Hyderabad Brothers maintained the rhythm of raga vinyasa and kirtanas throughout the recital.

It is a matter of great satisfaction that Hyderabad Brothers (Seshachari in particular, and Raghavachari) have come to realise that exposition in a kutcheri has to be in mellowed tones. Is it a passing phase or a permanent transformation? It remains to be seen. It is the vocal sensitivity that makes Carnatic music aesthetically outstanding. Their performance was well restrained as they sang ‘Naa Moralakimpa Vemo' (Devagandhari), ‘Kanta Joodumi' (Vachaspati) and ‘Sri Rajagopala' (Saveri). Swaraprastaras too were at an appreciable level.
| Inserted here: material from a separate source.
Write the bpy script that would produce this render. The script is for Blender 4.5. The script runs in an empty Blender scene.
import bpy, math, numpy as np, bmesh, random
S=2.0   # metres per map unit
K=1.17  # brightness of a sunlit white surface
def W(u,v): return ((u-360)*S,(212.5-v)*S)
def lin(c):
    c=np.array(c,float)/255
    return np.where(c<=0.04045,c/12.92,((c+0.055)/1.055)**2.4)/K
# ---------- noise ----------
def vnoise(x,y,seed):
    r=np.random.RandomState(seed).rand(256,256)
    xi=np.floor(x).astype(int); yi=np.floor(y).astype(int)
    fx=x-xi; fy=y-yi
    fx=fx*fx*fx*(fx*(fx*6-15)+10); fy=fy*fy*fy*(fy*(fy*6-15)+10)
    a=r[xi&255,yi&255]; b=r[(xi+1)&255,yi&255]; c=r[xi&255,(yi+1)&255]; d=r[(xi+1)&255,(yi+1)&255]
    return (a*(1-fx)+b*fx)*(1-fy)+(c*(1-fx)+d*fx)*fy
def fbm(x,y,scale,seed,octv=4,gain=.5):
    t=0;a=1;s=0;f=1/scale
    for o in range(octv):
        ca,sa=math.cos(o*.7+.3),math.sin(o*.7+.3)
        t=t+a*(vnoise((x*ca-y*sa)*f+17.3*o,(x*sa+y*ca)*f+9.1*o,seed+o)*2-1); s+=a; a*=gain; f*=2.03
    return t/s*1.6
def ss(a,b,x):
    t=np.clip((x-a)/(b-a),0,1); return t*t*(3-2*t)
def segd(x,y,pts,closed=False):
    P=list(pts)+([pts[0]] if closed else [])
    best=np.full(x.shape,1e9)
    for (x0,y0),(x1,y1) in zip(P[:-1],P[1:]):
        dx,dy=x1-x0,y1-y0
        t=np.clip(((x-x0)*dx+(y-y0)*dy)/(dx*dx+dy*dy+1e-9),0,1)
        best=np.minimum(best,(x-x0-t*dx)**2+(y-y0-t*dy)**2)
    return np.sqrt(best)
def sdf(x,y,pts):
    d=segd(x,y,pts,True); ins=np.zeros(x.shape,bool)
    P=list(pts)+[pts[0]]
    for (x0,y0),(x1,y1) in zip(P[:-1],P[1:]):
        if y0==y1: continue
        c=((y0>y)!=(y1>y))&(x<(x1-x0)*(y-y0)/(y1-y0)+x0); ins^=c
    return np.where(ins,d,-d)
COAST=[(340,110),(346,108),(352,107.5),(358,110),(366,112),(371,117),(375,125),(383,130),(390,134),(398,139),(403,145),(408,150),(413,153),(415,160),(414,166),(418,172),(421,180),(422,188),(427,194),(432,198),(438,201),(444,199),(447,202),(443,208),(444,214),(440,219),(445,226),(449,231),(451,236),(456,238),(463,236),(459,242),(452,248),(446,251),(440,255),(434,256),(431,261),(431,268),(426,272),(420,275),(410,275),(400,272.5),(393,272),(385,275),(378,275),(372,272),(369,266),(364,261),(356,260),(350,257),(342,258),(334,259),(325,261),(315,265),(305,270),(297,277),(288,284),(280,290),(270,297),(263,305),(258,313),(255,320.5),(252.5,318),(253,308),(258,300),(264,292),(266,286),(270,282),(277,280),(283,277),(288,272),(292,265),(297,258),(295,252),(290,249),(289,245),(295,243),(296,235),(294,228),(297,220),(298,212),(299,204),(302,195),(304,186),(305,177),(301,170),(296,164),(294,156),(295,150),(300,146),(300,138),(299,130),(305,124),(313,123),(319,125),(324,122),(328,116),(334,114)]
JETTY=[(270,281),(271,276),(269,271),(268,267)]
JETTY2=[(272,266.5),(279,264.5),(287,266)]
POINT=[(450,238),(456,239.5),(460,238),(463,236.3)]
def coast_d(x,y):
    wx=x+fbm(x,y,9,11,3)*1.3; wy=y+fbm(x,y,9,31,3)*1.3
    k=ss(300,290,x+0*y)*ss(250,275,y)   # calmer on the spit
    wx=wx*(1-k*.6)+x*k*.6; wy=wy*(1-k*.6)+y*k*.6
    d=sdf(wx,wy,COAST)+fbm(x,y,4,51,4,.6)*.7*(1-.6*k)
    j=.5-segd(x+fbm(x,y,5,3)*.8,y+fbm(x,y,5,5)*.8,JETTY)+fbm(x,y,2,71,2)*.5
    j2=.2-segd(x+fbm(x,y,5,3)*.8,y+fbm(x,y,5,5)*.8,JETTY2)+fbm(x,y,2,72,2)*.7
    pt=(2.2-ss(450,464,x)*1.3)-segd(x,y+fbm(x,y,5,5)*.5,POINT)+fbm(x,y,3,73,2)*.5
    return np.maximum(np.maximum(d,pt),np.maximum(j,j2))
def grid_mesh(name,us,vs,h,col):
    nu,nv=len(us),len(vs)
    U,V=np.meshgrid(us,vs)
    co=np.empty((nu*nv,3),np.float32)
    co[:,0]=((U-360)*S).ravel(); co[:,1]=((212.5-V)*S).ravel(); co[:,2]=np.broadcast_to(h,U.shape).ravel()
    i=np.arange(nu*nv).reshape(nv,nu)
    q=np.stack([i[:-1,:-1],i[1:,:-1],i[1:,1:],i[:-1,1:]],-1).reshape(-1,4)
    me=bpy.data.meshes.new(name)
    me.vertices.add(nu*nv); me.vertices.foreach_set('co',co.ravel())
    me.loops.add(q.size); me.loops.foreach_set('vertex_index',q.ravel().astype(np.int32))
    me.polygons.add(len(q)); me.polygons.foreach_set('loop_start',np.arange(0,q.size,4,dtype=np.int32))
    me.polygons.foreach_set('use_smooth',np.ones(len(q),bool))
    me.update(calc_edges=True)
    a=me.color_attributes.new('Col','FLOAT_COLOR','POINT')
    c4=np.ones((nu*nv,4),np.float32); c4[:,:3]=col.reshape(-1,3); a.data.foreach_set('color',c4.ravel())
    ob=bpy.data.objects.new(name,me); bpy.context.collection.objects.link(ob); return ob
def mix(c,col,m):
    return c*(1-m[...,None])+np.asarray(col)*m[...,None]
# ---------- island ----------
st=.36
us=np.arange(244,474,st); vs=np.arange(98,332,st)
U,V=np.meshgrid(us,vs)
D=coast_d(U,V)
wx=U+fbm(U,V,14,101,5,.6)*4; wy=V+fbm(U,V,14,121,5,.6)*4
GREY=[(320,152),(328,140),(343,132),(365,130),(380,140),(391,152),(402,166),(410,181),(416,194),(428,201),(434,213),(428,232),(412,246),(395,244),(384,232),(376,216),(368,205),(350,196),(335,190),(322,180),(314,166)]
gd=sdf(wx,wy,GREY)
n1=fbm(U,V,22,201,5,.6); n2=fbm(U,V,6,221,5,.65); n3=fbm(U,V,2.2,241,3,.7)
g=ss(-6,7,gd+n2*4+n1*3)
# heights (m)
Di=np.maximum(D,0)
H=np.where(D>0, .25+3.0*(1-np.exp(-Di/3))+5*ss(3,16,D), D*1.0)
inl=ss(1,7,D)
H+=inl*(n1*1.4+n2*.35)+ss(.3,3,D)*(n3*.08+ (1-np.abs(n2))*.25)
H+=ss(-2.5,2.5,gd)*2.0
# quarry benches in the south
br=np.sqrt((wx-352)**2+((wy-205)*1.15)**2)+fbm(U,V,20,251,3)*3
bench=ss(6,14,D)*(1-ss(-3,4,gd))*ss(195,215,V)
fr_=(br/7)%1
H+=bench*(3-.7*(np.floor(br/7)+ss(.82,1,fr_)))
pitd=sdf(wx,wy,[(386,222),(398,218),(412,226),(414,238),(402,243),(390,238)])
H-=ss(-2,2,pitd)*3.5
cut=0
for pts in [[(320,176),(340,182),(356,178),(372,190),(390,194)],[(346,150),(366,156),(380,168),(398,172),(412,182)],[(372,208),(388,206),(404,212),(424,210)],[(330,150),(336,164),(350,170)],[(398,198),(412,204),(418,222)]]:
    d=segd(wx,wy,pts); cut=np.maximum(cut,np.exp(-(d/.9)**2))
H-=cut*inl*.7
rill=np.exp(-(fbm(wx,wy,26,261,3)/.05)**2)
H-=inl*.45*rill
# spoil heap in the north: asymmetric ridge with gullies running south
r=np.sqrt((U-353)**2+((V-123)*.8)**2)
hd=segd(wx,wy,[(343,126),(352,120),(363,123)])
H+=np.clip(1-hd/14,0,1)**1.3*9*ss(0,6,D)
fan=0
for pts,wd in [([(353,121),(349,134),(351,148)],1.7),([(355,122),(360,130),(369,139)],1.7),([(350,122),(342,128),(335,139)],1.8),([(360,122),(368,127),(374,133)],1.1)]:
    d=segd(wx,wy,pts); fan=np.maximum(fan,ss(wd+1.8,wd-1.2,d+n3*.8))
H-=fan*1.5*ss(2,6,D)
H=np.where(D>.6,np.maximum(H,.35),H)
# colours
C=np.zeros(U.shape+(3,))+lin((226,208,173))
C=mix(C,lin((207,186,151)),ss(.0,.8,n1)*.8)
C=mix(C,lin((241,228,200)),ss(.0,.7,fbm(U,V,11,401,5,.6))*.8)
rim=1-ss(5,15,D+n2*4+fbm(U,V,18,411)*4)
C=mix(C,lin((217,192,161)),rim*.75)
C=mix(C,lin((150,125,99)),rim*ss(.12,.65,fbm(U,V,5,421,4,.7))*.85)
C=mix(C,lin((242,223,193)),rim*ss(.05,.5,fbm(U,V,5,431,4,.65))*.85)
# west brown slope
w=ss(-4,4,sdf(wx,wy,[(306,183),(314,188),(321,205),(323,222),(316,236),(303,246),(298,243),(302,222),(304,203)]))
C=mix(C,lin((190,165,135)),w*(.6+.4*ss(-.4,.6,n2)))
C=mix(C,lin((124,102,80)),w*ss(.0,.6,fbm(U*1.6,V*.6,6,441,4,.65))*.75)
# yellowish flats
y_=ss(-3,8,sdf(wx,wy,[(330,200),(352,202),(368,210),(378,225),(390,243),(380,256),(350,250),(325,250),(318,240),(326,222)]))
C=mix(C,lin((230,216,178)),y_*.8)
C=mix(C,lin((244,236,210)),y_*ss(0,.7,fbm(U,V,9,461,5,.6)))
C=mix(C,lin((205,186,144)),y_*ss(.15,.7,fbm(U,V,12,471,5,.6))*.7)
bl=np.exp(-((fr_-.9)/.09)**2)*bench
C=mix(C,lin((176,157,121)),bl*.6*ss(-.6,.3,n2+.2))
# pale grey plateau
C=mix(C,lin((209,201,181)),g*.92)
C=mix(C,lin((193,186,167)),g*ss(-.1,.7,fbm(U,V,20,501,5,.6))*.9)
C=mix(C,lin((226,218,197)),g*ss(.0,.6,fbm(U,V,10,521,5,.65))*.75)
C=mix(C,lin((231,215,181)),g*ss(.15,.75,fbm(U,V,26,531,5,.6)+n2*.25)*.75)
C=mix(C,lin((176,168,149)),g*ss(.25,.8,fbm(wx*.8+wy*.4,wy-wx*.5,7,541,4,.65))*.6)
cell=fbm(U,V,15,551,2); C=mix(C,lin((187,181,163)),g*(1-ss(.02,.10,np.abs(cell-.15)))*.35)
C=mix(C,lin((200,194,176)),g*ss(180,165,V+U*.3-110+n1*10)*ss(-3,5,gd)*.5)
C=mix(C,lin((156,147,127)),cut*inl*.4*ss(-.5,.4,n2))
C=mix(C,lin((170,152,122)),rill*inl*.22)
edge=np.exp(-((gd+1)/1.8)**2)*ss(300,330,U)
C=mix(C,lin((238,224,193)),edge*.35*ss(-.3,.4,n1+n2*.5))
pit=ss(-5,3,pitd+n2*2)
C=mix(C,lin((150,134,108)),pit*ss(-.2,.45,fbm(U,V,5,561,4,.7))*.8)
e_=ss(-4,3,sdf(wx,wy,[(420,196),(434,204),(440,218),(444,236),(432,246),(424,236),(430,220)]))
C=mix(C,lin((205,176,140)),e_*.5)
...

There was fullness of expression in alapanas and rendering of kirtanas. The unfolding of the ragas, Devagandhari, Vachaspati and Saveri, retained their characteristic idioms. Even here Devagandhari is a raga that peaks in emotion and crystal clarity in brevity without trespassing into the Arabhi enclosure. In this respect the version of the violinist Sriram Parasuram was well guarded and precise.

Seshachari's exuberance to treat it extensively got the better of stressing its specific beauty – in short spells. The discipline in singing came to the fore in the alapanas of Vachaspati and Saveri. The phrasings in the madhyama and tara sthayis were consistent. This effort was shared by Seshachari and Raghavachari. The healthy rhythm of raga vinyasa and kirtanas was maintained throughout the recital. What their concert revealed was sampradaya-based classicism.

The kirtana ‘Naa Moralakimpa Vemo' was the best in the programme list. Their mother tongue being Telugu, the sahitya's emotional content was well brought out. The Vachaspati kirtana was in the mechanical hackneyed mode. The Saveri item was flat and unornamented. Of course, they had the tactical competence and concert experience to make their recital appear good. They included an unfamiliar song ‘Palukudache' of Patnam Subramania Iyer in the raga Phalamanjari.

Sriram Parasuram provided full-blooded sweet tone in his play. His choicest sancharas in Devagandhari were brilliant. Though the other two raga versions were concise, they were aesthetically prosaic.

Srimushnam Raja Rao was the mridangam player. The new approach of the Hyderabad Brothers was not such as to trigger his natural instinct for high-beam beats. This restraint too was quite welcome. T.V. Vasan was the ghatam artist who played in tune with his laya partner.